Based on our experience in teaching, artistic practice as theatre practitioners and in activist contexts, this research project investigates and develops instruments and strategies for democratic practice. It investigates the effects of principles and methods of structured participation on collaborative processes, their participants and the results of the collaboration. To this end, we are striving for a hybrid practice that combines research, teaching and artistic activity with one another, thus enabling the various modes of our work to inform and question one another in this research project.
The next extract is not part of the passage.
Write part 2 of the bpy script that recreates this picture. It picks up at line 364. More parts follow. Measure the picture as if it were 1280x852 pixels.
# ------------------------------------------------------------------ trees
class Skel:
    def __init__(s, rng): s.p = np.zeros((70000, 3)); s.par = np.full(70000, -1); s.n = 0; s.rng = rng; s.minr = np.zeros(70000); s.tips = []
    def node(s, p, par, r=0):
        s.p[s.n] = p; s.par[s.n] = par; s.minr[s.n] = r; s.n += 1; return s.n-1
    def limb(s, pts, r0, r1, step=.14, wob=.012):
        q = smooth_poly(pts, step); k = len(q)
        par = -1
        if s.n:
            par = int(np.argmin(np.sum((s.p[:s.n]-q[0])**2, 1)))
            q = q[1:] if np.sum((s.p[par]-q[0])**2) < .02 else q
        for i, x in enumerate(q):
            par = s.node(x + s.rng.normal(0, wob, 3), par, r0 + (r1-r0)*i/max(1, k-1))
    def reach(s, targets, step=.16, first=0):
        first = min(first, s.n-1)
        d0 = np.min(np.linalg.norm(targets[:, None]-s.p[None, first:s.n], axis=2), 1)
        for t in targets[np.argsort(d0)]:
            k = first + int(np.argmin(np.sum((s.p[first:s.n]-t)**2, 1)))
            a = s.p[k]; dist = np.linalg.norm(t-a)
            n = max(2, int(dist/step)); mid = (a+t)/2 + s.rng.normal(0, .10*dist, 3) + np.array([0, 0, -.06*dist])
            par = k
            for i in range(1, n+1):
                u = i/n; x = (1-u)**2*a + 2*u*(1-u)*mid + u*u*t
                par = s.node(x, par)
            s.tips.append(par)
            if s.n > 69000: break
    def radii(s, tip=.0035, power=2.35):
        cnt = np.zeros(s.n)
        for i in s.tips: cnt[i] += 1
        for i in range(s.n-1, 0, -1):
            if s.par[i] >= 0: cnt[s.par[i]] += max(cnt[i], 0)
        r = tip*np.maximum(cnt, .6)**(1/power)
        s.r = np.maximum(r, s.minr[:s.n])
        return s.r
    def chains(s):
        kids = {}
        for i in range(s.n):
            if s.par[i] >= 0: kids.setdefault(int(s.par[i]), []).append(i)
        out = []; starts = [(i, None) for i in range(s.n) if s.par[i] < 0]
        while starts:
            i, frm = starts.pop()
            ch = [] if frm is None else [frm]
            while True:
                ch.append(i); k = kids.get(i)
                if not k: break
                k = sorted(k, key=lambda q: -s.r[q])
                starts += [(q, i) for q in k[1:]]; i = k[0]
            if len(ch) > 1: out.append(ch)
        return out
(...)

Within the framework of the project, we will (further) develop working structures for democratic forms of collaboration and apply, compare and investigate them in artistic projects, in teaching and learning formats, in activist processes and in contexts far removed from theatre. We use this broad field of research to investigate the effects that easily implementable democratic principles have on different forms of collective practice. Methodologically, we will mainly work with qualitative questioning, participatory observation and auto-ethnographic descriptions and position our research within a theoretical framework. Our aim is to sort and structure the research findings and to make them available to a broad audience by means of an artistic, adaptable handbook (with digital presentation in the sense of Open Access) and lectures.
The research project consists of two research topics related to one overall research area. The first part „Embodied Democracy in Collaborations between Commons and Singular (Artistic) Expertise“ will be explored and presented by Sabine Harbeke. This second part „The Contribution of Collaborative Theatre to Presentist Democracy and Critical Pedagogy“ will be explored and presented by Christopher Kriese.
Christopher Kriese grew up in Brazil and Germany. From 2008 to 2014 he studied theatre directing at the „Zurich University of the Arts“, where he now works as an assistant lecturer and in the development of international partnerships. He is a founding member of the transdisciplinary collective NEUE DRINGLICHKEIT (https://nd-blog.org) which aims to dissolve the boundaries between art and politics. Together it’s members developed interventions, festivals, workshops and performances. Their works have been shown in theatres, museums and festivals in Zurich, Berlin, Hamburg, Ljubljana, Belgrad, Shanghai, Tel Aviv and São Paulo. Their latest production, the long-term project „Der Widerspruch“ (The Contradiction), was supported with a two-year grant by the city of Zurich.